Bill Hodges (Brendan Gleeson), Dr. Babineau (Jack Huston) and Antonio Montez (Maximiliano Hernández) arguing about Brady’s escape is delightful, to say nothing of Bill setting about Felix with a sock filled with ball bearings. Mr. Mercedes doesn’t seem to get anywhere near enough credit for its writing and performances, and this early scene in “Walk Like A Man” is a superior example of both. And not enough can possibly be said about another sequence in which Brady confronts Felix and Cora (Tessa Ferrer) to discover what could possibly have been done to him to suddenly provide him with a conscience. Treadaway is acting his socks off here.

Brady spends most of “Walk Like a Man” tormenting these two, as Bill prepares himself and his loved ones for an inevitable confrontation. (I didn’t realise how much I needed to see Cora humbled until it happened.) While Brady surrenders himself to the authorities (uh-oh), Bill visits Lou (Breeda Wool), who makes a decent point. Now that he’s awake, he presumably can’t infiltrate nearby gizmos and force people to jump off buildings or stab dogs.

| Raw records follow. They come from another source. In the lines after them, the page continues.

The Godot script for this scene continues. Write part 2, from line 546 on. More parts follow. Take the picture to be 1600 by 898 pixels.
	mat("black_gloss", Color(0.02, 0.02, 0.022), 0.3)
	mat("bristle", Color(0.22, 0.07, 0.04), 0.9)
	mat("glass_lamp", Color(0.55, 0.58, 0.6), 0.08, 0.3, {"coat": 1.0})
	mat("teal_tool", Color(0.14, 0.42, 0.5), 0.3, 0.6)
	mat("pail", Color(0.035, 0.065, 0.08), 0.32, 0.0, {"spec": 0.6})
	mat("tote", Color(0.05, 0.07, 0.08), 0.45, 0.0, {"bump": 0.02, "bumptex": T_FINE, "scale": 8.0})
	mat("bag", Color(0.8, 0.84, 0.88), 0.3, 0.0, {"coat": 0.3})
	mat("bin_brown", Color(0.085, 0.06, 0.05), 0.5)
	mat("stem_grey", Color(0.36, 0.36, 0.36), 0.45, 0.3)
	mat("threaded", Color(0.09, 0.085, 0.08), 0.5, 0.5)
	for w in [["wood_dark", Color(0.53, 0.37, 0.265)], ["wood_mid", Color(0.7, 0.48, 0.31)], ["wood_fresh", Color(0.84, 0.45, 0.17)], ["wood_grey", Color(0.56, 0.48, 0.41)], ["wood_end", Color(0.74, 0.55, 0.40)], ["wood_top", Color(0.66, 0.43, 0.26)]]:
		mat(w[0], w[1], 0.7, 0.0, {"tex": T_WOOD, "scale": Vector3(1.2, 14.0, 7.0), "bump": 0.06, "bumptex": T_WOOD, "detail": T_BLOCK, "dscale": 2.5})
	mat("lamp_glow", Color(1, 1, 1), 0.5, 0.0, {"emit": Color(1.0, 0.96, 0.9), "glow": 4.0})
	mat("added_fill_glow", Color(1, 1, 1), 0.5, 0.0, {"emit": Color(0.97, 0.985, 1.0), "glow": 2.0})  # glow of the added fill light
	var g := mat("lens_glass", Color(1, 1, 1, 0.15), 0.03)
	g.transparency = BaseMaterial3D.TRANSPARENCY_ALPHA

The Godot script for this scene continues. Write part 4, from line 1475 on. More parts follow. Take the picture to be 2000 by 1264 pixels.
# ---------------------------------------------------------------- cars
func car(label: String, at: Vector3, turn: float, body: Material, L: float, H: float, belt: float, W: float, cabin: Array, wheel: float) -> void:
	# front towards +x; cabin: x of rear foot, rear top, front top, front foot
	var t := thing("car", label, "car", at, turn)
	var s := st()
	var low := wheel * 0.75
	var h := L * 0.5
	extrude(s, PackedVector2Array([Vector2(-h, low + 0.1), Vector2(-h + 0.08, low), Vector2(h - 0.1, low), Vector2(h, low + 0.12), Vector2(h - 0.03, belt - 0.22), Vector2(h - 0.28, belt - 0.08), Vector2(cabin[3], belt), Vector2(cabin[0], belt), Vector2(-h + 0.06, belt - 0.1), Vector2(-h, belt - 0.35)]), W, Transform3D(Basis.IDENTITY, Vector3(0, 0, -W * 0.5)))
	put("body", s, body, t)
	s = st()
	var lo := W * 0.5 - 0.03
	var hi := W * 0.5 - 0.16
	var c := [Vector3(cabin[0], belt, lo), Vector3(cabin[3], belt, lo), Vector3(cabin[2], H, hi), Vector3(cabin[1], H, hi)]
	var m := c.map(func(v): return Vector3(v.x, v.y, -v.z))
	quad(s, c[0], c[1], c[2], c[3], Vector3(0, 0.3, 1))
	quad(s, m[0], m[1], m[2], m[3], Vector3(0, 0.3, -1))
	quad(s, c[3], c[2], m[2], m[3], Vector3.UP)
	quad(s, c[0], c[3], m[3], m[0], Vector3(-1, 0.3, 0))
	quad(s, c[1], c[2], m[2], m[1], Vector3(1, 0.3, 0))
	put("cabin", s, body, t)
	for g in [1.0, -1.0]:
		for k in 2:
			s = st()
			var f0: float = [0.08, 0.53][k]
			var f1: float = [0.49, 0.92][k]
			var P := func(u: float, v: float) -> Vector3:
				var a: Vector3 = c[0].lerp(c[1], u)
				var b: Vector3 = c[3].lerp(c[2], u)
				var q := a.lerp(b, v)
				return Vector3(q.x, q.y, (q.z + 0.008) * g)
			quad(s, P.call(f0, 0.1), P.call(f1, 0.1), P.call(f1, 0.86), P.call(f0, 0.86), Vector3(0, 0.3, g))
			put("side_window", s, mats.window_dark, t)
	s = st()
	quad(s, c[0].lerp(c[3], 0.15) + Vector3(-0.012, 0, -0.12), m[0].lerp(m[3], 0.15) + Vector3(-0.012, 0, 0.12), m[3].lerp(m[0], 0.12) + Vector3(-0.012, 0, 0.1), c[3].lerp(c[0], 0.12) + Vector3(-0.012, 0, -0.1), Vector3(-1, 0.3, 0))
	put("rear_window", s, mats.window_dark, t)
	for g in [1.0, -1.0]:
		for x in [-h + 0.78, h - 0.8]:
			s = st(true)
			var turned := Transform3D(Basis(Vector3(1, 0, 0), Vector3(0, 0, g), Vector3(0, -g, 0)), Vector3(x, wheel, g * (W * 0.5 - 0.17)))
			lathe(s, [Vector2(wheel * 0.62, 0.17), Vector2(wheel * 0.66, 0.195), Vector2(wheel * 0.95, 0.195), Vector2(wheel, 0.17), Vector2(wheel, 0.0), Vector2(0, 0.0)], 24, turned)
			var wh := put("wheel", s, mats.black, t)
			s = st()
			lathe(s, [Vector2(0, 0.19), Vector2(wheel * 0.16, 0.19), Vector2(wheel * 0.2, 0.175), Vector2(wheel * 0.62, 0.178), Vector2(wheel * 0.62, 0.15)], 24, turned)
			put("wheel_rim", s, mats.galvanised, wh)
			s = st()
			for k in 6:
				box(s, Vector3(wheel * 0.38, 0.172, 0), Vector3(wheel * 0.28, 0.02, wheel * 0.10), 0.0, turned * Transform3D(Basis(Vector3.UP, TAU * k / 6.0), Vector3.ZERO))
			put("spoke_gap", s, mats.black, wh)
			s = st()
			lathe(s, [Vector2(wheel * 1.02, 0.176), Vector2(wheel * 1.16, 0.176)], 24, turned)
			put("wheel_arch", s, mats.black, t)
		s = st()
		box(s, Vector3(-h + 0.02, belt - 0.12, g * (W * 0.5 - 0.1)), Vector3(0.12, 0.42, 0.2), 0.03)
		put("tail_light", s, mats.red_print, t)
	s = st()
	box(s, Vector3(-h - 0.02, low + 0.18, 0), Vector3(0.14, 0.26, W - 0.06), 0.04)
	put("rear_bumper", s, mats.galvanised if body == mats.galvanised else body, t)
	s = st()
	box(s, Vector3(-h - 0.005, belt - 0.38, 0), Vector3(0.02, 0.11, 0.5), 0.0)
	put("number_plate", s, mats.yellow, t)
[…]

There’s a face Montez pulls while Brady is explaining how guilty he feels about his crimes that I’ll probably be laughing at for the rest of my life. Treadaway is, again, magnificent here. Of course nobody believes that Brady is showing genuine contrition, but from the performance alone, you could believe it. And the great tragedy of “Walk Like A Man” is that the public consciousness is compelled by the idea that Felix and Cora, despite breaking the law, have possibly done something miraculous and vital in service of the greater good. They’re treated as minor celebrities. And Bill, meanwhile, is arrested, both for smacking around Felix and crimping Brady’s oxygen supply while he was comatose, and perhaps for a variety of other offenses that’ll stick. It’s the great turnaround of fortune; Brady, now free, has by surrendering himself and confessing to his crimes done more damage to those least deserving of it than anyone thought possible.